**Entries with scene source code**
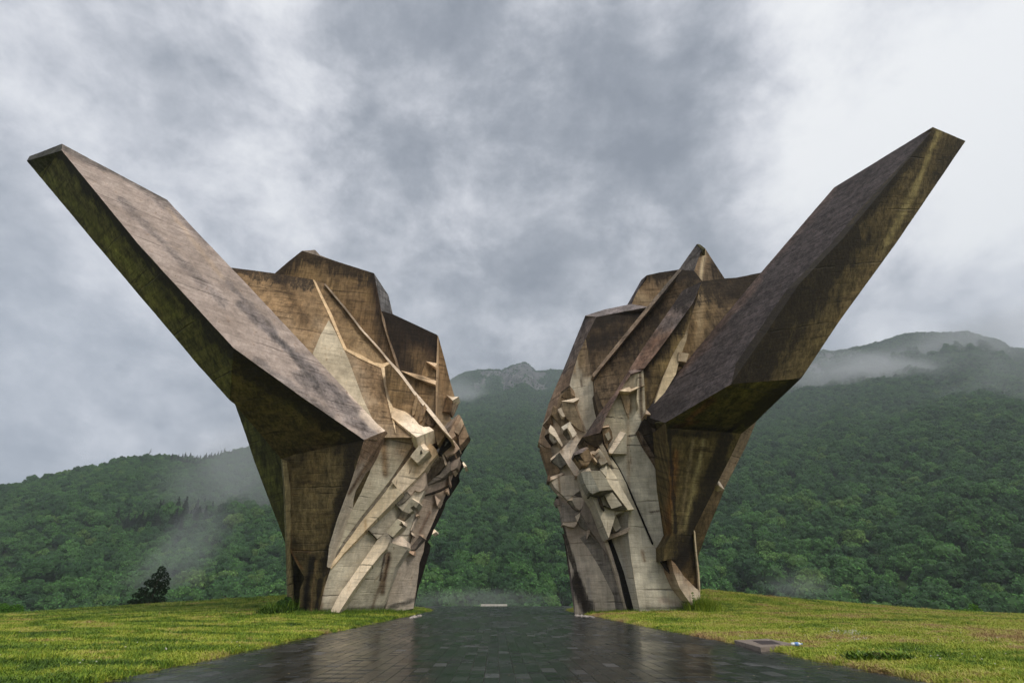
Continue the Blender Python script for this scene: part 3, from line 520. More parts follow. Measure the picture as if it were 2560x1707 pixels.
# ------------------------------------------------------------------ right wing of the monument
rootR = empty('concrete_monument', (9.2, 34, 0)); bpy.context.view_layer.update()
tag(rootR, 'right half of the winged concrete monument, dark umber arm rising to the right', 'monument', 'two halves of the monument flanking the path')
SR = [
 (1756,703,1896,689,50,None,.85,('C2',)), (1800,760,1760,960,30,(.33,.25,.15),.8,('C2',)), (1745,740,1752,860,26,(.40,.31,.19),.8,('C2',)), (1830,740,1700,960,30,(.10,.07,.045),.7,('C2',)),
 (1732,760,1610,925,20,None,.7,('C1',)), (1700,850,1660,930,24,(.27,.21,.10),.7,('C1',)), (1625,930,1620,1010,8,(.09,.065,.04),.8,('C1','E')),
 (1491,792,1622,767,34,None,.8,('PA',)), (1480,860,1550,830,30,None,.6,('PA',)), (1510,900,1560,860,34,(.20,.15,.10),.6,('PA',)),
 (1697,675,1735,677,36,None,.85,('PB',)), (1640,770,1560,880,40,None,.55,('PB',)), (1530,960,1490,990,40,(.15,.11,.07),.7,('PB',)), (1540,890,1620,800,20,(.19,.14,.10),.6,('PB',)), (1600,760,1630,800,24,None,.7,('PB',)),
 (1617,688,1697,674,22,None,.8,('PM',)), (1600,745,1630,755,26,(.36,.28,.18),.7,('PM',)),
 (1762,621,1750,705,9,(.50,.42,.30),.8,('PKR',)), (1780,660,1812,696,20,None,.5,('PKR',)),
 (1463,789,1407,927,18,(.10,.09,.10),.7,('SS',)), (1395,930,1365,1020,22,(.27,.21,.165),.7,('SS',)), (1385,960,1375,975,6,None,.7,('SS',)),
 (1464,870,1475,935,22,(.21,.16,.11),.9,('FP',)), (1452,950,1454,965,7,(.12,.08,.05),.7,('FP',)), (1440,900,1455,1020,10,(.45,.42,.36),.4,('FP',)),
 (1690,1130,1668,1330,16,(.25,.125,.04),.9,('COL',)), (1760,1100,1710,1330,12,(.30,.27,.14),.8,('COL',)), (1735,1085,1700,1330,8,(.24,.20,.11),.7,('COL',)), (1815,1090,1740,1310,17,None,.95,('COL',)), (1740,1310,1700,1400,20,None,.9,('COL','LEG')),
 (1672,1070,1690,1330,7,None,.9,('COL',)), (1690,1080,1800,1090,14,None,.6,('COL',)), (1720,1110,1650,1085,22,(.22,.19,.06),.6,('U2',)),
 (1780,1000,1720,1050,13,(.19,.09,.03),.8,('U2',)), (1745,1055,1690,1065,10,(.10,.045,.02),.8,('U2',)), (1990,955,1870,1045,16,None,.85,('U2',)), (1870,1040,1820,1080,12,None,.8,('U2',)), (1900,955,1780,1030,24,(.16,.145,.035),.6,('U2',)),
 (2345,330,2290,470,12,(.36,.31,.15),.9,('U1',)), (2290,470,2200,640,17,(.32,.28,.14),.8,('U1',)), (2320,345,2110,593,15,None,.8,('U1',)), (2110,593,1830,960,58,None,.95,('U1',)), (2400,355,2340,440,22,None,.5,('U1',)),
 (2200,640,2090,800,22,(.25,.19,.10),.6,('U1',)), (2100,800,1990,930,26,(.20,.155,.07),.6,('U1',)),
 (1620,1040,1700,1010,20,None,.5,('TOP',)), (1896,700,1700,930,20,(.18,.12,.095),.6,('TOP',)), (2085,475,1896,690,16,(.17,.12,.10),.5,('TOP',)),
 (1500,1040,1575,930,14,(.12,.07,.055),.3,('S2B',)), (1470,1083,1500,1040,14,(.10,.08,.07),.9,('S2B',)), (1756,703,1700,760,22,None,.75,('S2A',)), (1640,850,1600,910,14,(.27,.17,.13),.8,('S2A',)),
 (1569,940,1572,1300,7,(.33,.26,.19),.6,('E',)), (1600,930,1604,1040,8,(.10,.07,.045),.9,('E',)), (1582,935,1575,1030,10,(.30,.23,.15),.6,('E',)), (1513,1041,1560,1046,4,None,.8,('E',)), (1570,1090,1600,1085,4,None,.7,('E',)),
 (1545,985,1575,1020,18,(.28,.20,.12),.6,('E',)), (1640,1370,1652,1395,9,(.25,.2,.13),.5,('E',)), (1625,1280,1675,1272,4,(.16,.11,.07),.8,('E',)), (1518,1040,1530,990,12,(.33,.25,.17),.7,('E',)),
 (1407,1310,1424,1380,7,None,.95,('H2',)), (1424,1380,1446,1450,9,None,1.0,('H2',)), (1446,1450,1470,1525,13,None,1.0,('H2',)), (1440,1440,1462,1519,20,(.12,.09,.06),.8,('H2',)),
 (1555,1390,1575,1470,18,(.27,.285,.30),.35,('GL','GR')), (1606,1378,1612,1402,8,(.26,.18,.11),.7,('GR',)), (1655,1500,1760,1520,16,(.32,.26,.22),.7,('GR',)), (1600,1520,1725,1518,8,(.17,.16,.10),.7,('GR','GL')), (1550,1340,1572,1440,8,(.33,.28,.22),.6,('GL',)),
 (1470,1450,1478,1519,20,(.22,.20,.175),.5,('H2',)), (1457,1085,1500,1076,12,None,.9,('G0',)), (1490,1100,1530,1170,10,None,.8,('G0',)), (1470,1120,1510,1150,18,(.22,.16,.10),.6,('G0',)),
 (1350,1120,1375,1200,8,(.26,.18,.11),.8,('H1',)), (1396,1190,1400,1230,6,(.25,.17,.10),.8,('H1',)), (1400,1110,1405,1130,8,(.25,.18,.12),.7,('H1',)),(1424,965,1404,980,12,None,.8,('H1',)),
 (1540,1215,1590,1255,10,None,.0,()),
]
HR = Half(rootR, SR); A = HR.add; B = HR.blk
top = Plane((2330,327,24),(1828,960,24.5),(1663,1056,27))
A('TOP','arm_top',[(2332,318),(2085,469),(2000,568),(1896,689),(1740,875),(1614,1028),(1618,1042),(1663,1056),(1828,960),(2000,708),(2110,593),(2329,327)], top, (.080,.066,.066), board=(1740,900,1980,780), disp=(.15,.9,.0), label='dark umber upper face of the arm')
u1 = Plane((2330,327,24),(1828,960,24.5),(2003,946,27.0))
A('U1','arm_underside',[(2332,318),(2414,353),(2236,614),(2096,806),(2003,946),(1828,960),(2000,708),(2110,593),(2330,327)], u1, (.15,.115,.055), board=(2130,690,2225,680), disp=(-.3,.9,.1), label='yellowish stained underside of the arm')
A('U2','arm_underside',[(1828,960),(2003,946),(1940,1005),(1891,1053),(1853,1084),(1810,1082),(1668,1070),(1663,1056)], Plane((1828,960,24.5),(1663,1056,27),(1891,1053,28.2)), (.10,.085,.026), disp=(-.3,1.0,.3))
colp = Plane((1668,1062,27.2),(1853,1084,28.6),(1681,1331,29.6))
A('COL','pier',[(1663,1057),(1668,1070),(1810,1080),(1853,1084),(1840,1114),(1794,1206),(1735,1324),(1720,1360),(1690,1400),(1678,1398),(1659,1401),(1662,1366),(1681,1331),(1676,1248),(1673,1190),(1667,1110)], colp, ((.15,.115,.045),(1740,1100),(.13,.10,.045),(1700,1330)), disp=(-.2,2,0), label='yellow brown stained front pier')
A('BWA','fin',[(1853,1084),(1891,1053),(1862,1122),(1810,1222),(1794,1206),(1826,1142)], Plane((1853,1084,29.6),(1810,1222,31),(1891,1053,30)), (.34,.26,.20), disp=(-.6,2.5,0), label='pinkish rear fin behind the pier')
A('BWT','edge_strip',[(1794,1199),(1800,1204),(1811,1223),(1797,1212)], Plane((1794,1199,30),(.2,-.7,.6)), LEDGE, disp=(-.2,.6,0))
A('BWB','fin',[(1794,1206),(1798,1211),(1811,1222),(1790,1275),(1762,1343),(1746,1388),(1737,1340),(1735,1324)], Plane((1796,1208,30.3),(1746,1388,31.5),(1735,1324,30.6)), ((.19,.14,.085),(1795,1230),(.12,.085,.04),(1745,1370)), disp=(-.6,2.5,0))
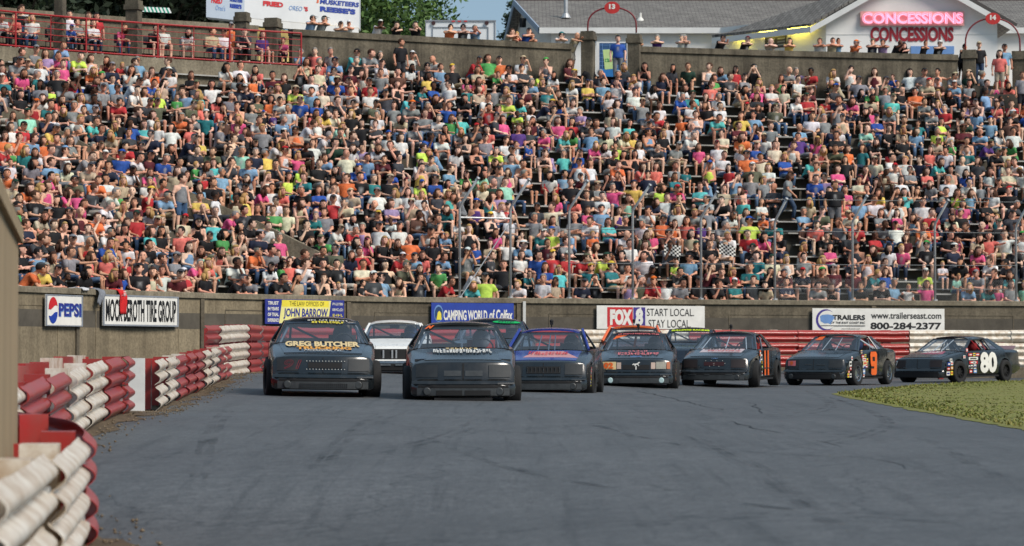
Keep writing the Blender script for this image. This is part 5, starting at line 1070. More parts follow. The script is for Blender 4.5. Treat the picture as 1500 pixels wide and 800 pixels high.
def rim_mesh():
    m = MB(); m.lathe([(.205, -.11), (.205, .118), (.185, .112), (.175, .03), (.06, .045), (.055, .06)], 20)
    for k in range(10): a = 2 * PI * k / 10; m.box((.12 * math.cos(a), .12 * math.sin(a), .045), (.13, .028, .03), a)
    return m
_tm, _rm = tyre_mesh().build('tyre', M_tyre), rim_mesh().build('rim', M_chrome); TY, RI = _tm.data, _rm.data; bpy.data.objects.remove(_tm); bpy.data.objects.remove(_rm); RIB = RI.copy(); RIB.materials[0] = M_dark
for p_ in TY.polygons: p_.use_smooth = True
AP = [(.90, .745, .90), (.24, .585, 1.25)]; 
def patch_front(name, y0, y1, z0, z1, mat, root, out=.008, n=6, taper=0):
    v = []; nz = max(2, int((z1 - z0) / .04) + 1)
    for j in range(nz + 1):
        z = z0 + (z1 - z0) * j / nz
        for i in range(n + 1): y = y0 + (y1 - y0) * i / n; v.append(front(y * (1 - taper * j / nz), z, out))
    m = (nz + 1) * (n + 1); v += [(x - out - .02, y, z) for x, y, z in v[:m]]; f = []; W = n + 1
    for j in range(nz):
        for i in range(n): a = j * W + i; f.append((a, a + 1, a + W + 1, a + W))
    for i in range(n): f.append((i + 1, i, m + i, m + i + 1)); a = nz * W + i; f.append((a, a + 1, m + a + 1, m + a))
    for j in range(nz): a = j * W; f.append((a, a + W, m + a + W, m + a)); a += n; f.append((a + W, a, m + a, m + a + W))
    return mk(name, v, f, mat, root)
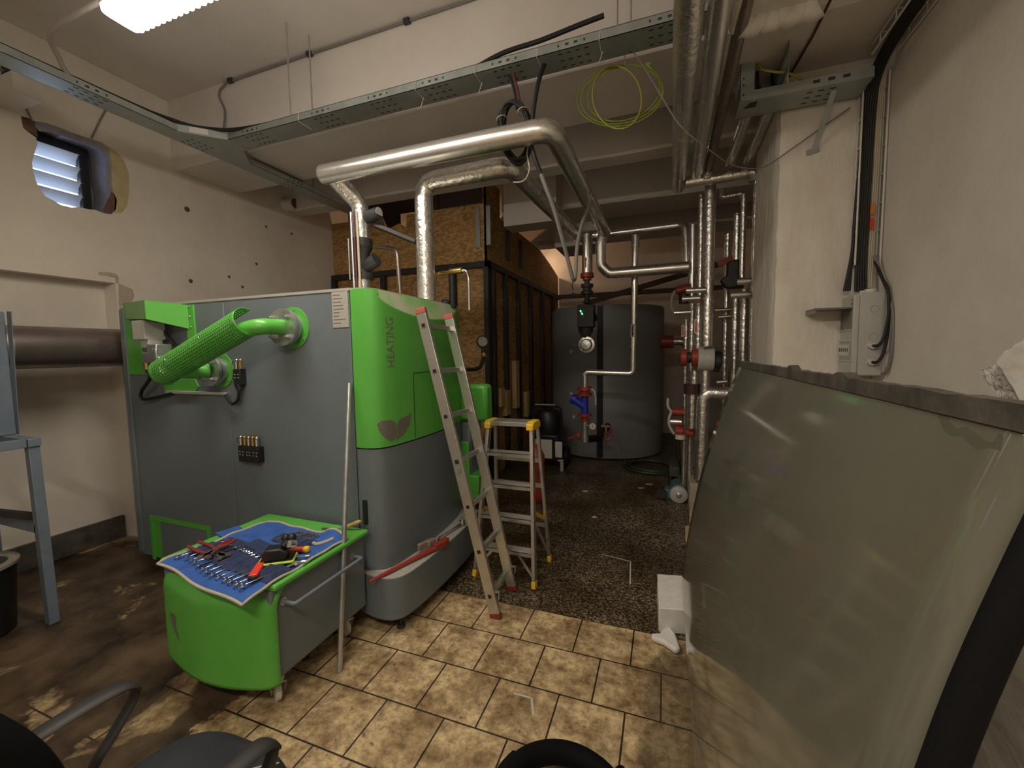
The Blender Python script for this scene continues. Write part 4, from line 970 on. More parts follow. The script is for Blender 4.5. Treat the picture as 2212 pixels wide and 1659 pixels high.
for s,xa in ((-1,-1.435),(1,-.895)):
    b = MB(); loop = cr([(xa-s*.035,.42,.43),(xa,.40,.54),(xa+s*.004,.39,.64),(xa,.42,.695),(xa,.51,.708),(xa,.61,.705),(xa,.675,.69),(xa,.685,.65),(xa,.63,.58),(xa,.58,.52),(xa-s*.035,.54,.43)],6)
    vs = []; fs = []; m_ = len(loop)
    for i,p in enumerate(loop):
        tg = (loop[min(i+1,m_-1)]-loop[max(i-1,0)]).normalized(); nx = V((1,0,0)); nn = tg.cross(nx).normalized(); hw = .030 if 12 < i < 40 else .018
        for k in range(10):
            an = 2*PI*k/10; vs.append(p + nx*(hw*math.cos(an)) + nn*(.0095*math.sin(an)))
    for i in range(m_-1):
        for k in range(10): fs.append((i*10+k,i*10+(k+1)%10,i*10+10+(k+1)%10,i*10+10+k))
    fs += [tuple(range(10)), tuple((m_-1)*10+k for k in range(9,-1,-1))]
    b.add(vs,fs); b.build('armrest', arm_plastic, ch, ang=60)
b = MB(); b.cyl((cxc,cyc,.08),(cxc,cyc,.25),.028); b.cyl((cxc,cyc,.25),(cxc,cyc,.42),.016); b.build('gas_column', black_plastic, ch)
b = MB(); b.bar((-1.19,.30,.72),(-1.19,.27,.44),.05,.02,up=(0,1,0)); b.bar((-1.19,.27,.415),(-1.15,.55,.415),.05,.02); b.build('back_bar', black_plastic, ch)
for k in range(5):
    a = 2*PI*k/5+.3; e = V((cxc+.27*math.cos(a), cyc+.27*math.sin(a), .075)); b = MB(); b.bar((cxc,cyc,.10), e, .04,.03); lg = b.build('base_leg', black_plastic, ch, bevel=.006)
    b = MB(); b.lathe([(0,-.02),(.026,-.02),(.028,-.015),(.028,.015),(.026,.02),(0,.02)], e+V((0,0,-.047)), (-math.sin(a),math.cos(a),0), 16); b.build('castor', black_plastic, lg)
# ------------------------------------------------------------------ cyclone stand, flue and bin at the left edge
st = thing('cyclone_stand','blue-grey steel stand with straight legs at the left edge','stand',(-3.86,1.1,0))
ZS = 1.155
legs = [(-3.565,1.32),(-4.16,1.32),(-3.565,.72),(-4.16,.72)]
for x,y in legs:
    b = MB(); b.bar((x+.03 if x>-3.8 else x,y,0),(x,y,ZS-.05),.05,.05,up=(0,1,0)); b.build('leg', stand_blue, st, bevel=.003)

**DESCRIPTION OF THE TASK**
Look above for the line containing "The Blender Python script for this scene continues.", then transcribe it and all lines after it through the last, exactly and with nothing else.

**EXPECTED ANSWER**
The Blender Python script for this scene continues. Write part 4, from line 970 on. More parts follow. The script is for Blender 4.5. Treat the picture as 2212 pixels wide and 1659 pixels high.
for s,xa in ((-1,-1.435),(1,-.895)):
    b = MB(); loop = cr([(xa-s*.035,.42,.43),(xa,.40,.54),(xa+s*.004,.39,.64),(xa,.42,.695),(xa,.51,.708),(xa,.61,.705),(xa,.675,.69),(xa,.685,.65),(xa,.63,.58),(xa,.58,.52),(xa-s*.035,.54,.43)],6)
    vs = []; fs = []; m_ = len(loop)
    for i,p in enumerate(loop):
        tg = (loop[min(i+1,m_-1)]-loop[max(i-1,0)]).normalized(); nx = V((1,0,0)); nn = tg.cross(nx).normalized(); hw = .030 if 12 < i < 40 else .018
        for k in range(10):
            an = 2*PI*k/10; vs.append(p + nx*(hw*math.cos(an)) + nn*(.0095*math.sin(an)))
    for i in range(m_-1):
        for k in range(10): fs.append((i*10+k,i*10+(k+1)%10,i*10+10+(k+1)%10,i*10+10+k))
    fs += [tuple(range(10)), tuple((m_-1)*10+k for k in range(9,-1,-1))]
    b.add(vs,fs); b.build('armrest', arm_plastic, ch, ang=60)
b = MB(); b.cyl((cxc,cyc,.08),(cxc,cyc,.25),.028); b.cyl((cxc,cyc,.25),(cxc,cyc,.42),.016); b.build('gas_column', black_plastic, ch)
b = MB(); b.bar((-1.19,.30,.72),(-1.19,.27,.44),.05,.02,up=(0,1,0)); b.bar((-1.19,.27,.415),(-1.15,.55,.415),.05,.02); b.build('back_bar', black_plastic, ch)
for k in range(5):
    a = 2*PI*k/5+.3; e = V((cxc+.27*math.cos(a), cyc+.27*math.sin(a), .075)); b = MB(); b.bar((cxc,cyc,.10), e, .04,.03); lg = b.build('base_leg', black_plastic, ch, bevel=.006)
    b = MB(); b.lathe([(0,-.02),(.026,-.02),(.028,-.015),(.028,.015),(.026,.02),(0,.02)], e+V((0,0,-.047)), (-math.sin(a),math.cos(a),0), 16); b.build('castor', black_plastic, lg)
# ------------------------------------------------------------------ cyclone stand, flue and bin at the left edge
st = thing('cyclone_stand','blue-grey steel stand with straight legs at the left edge','stand',(-3.86,1.1,0))
ZS = 1.155
legs = [(-3.565,1.32),(-4.16,1.32),(-3.565,.72),(-4.16,.72)]
for x,y in legs:
    b = MB(); b.bar((x+.03 if x>-3.8 else x,y,0),(x,y,ZS-.05),.05,.05,up=(0,1,0)); b.build('leg', stand_blue, st, bevel=.003)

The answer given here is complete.